Given data:
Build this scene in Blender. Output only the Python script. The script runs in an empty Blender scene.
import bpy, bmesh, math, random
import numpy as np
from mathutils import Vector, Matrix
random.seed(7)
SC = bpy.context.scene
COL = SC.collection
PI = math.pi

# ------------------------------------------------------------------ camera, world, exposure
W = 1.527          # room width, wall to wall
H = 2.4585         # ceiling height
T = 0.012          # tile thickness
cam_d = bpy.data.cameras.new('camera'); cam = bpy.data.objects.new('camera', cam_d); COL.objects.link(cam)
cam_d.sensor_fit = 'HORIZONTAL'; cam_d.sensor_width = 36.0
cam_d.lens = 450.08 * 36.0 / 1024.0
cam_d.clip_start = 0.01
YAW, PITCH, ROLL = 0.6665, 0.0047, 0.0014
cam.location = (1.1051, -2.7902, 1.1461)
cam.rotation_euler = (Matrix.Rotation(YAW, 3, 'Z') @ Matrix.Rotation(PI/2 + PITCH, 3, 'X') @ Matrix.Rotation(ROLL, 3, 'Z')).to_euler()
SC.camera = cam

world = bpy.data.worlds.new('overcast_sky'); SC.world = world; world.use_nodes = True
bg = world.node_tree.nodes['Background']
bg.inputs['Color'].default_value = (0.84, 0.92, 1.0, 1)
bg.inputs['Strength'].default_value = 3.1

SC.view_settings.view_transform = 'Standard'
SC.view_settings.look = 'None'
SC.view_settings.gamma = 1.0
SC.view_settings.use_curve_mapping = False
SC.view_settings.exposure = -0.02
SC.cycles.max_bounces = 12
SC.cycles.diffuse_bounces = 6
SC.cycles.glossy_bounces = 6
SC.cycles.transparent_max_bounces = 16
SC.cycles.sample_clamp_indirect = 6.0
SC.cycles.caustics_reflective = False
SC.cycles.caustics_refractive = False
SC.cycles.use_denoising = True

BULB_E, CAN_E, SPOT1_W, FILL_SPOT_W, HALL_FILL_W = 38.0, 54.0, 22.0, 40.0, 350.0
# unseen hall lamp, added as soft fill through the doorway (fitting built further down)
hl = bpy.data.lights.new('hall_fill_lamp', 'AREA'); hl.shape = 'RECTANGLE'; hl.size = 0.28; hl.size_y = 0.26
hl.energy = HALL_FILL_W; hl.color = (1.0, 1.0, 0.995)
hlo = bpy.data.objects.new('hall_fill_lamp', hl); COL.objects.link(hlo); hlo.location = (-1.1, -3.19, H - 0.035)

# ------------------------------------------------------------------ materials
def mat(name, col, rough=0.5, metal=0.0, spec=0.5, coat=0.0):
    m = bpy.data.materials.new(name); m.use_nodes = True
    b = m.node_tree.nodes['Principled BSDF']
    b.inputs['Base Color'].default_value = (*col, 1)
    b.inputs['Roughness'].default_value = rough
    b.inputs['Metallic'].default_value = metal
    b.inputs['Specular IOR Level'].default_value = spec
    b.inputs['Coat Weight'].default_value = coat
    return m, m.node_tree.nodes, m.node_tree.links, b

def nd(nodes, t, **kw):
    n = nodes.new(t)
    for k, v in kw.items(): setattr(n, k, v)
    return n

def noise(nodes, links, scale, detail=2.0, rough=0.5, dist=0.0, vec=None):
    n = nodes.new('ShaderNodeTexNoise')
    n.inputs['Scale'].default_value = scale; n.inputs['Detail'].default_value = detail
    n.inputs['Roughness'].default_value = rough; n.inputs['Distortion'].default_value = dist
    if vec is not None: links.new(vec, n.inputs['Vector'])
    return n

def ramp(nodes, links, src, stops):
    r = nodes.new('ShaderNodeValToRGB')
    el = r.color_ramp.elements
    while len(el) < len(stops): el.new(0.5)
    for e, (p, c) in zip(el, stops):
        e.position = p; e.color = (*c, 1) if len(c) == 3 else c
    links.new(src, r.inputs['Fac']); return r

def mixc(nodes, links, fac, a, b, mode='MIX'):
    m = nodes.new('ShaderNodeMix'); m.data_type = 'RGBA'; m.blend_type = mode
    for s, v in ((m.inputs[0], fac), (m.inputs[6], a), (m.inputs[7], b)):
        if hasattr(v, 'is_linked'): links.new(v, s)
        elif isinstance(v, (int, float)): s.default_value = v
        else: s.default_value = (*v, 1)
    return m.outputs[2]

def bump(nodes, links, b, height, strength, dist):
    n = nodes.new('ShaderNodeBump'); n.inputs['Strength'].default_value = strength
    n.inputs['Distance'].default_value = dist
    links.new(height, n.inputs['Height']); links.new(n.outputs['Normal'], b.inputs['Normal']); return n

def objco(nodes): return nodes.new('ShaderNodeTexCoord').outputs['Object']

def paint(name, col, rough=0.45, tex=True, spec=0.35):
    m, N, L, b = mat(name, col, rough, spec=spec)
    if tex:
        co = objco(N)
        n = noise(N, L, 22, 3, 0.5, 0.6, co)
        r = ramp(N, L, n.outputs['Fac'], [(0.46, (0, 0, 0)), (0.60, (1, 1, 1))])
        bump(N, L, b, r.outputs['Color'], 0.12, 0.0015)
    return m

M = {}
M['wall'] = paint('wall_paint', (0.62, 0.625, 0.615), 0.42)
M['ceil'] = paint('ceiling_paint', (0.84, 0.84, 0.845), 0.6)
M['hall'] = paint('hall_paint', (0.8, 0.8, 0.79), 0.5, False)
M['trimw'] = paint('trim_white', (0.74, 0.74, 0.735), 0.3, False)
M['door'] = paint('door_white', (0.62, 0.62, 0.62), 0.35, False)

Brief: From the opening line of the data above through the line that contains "SC.camera = cam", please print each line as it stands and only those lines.

Solution for this task:
Build this scene in Blender. Output only the Python script. The script runs in an empty Blender scene.
import bpy, bmesh, math, random
import numpy as np
from mathutils import Vector, Matrix
random.seed(7)
SC = bpy.context.scene
COL = SC.collection
PI = math.pi

# ------------------------------------------------------------------ camera, world, exposure
W = 1.527          # room width, wall to wall
H = 2.4585         # ceiling height
T = 0.012          # tile thickness
cam_d = bpy.data.cameras.new('camera'); cam = bpy.data.objects.new('camera', cam_d); COL.objects.link(cam)
cam_d.sensor_fit = 'HORIZONTAL'; cam_d.sensor_width = 36.0
cam_d.lens = 450.08 * 36.0 / 1024.0
cam_d.clip_start = 0.01
YAW, PITCH, ROLL = 0.6665, 0.0047, 0.0014
cam.location = (1.1051, -2.7902, 1.1461)
cam.rotation_euler = (Matrix.Rotation(YAW, 3, 'Z') @ Matrix.Rotation(PI/2 + PITCH, 3, 'X') @ Matrix.Rotation(ROLL, 3, 'Z')).to_euler()
SC.camera = cam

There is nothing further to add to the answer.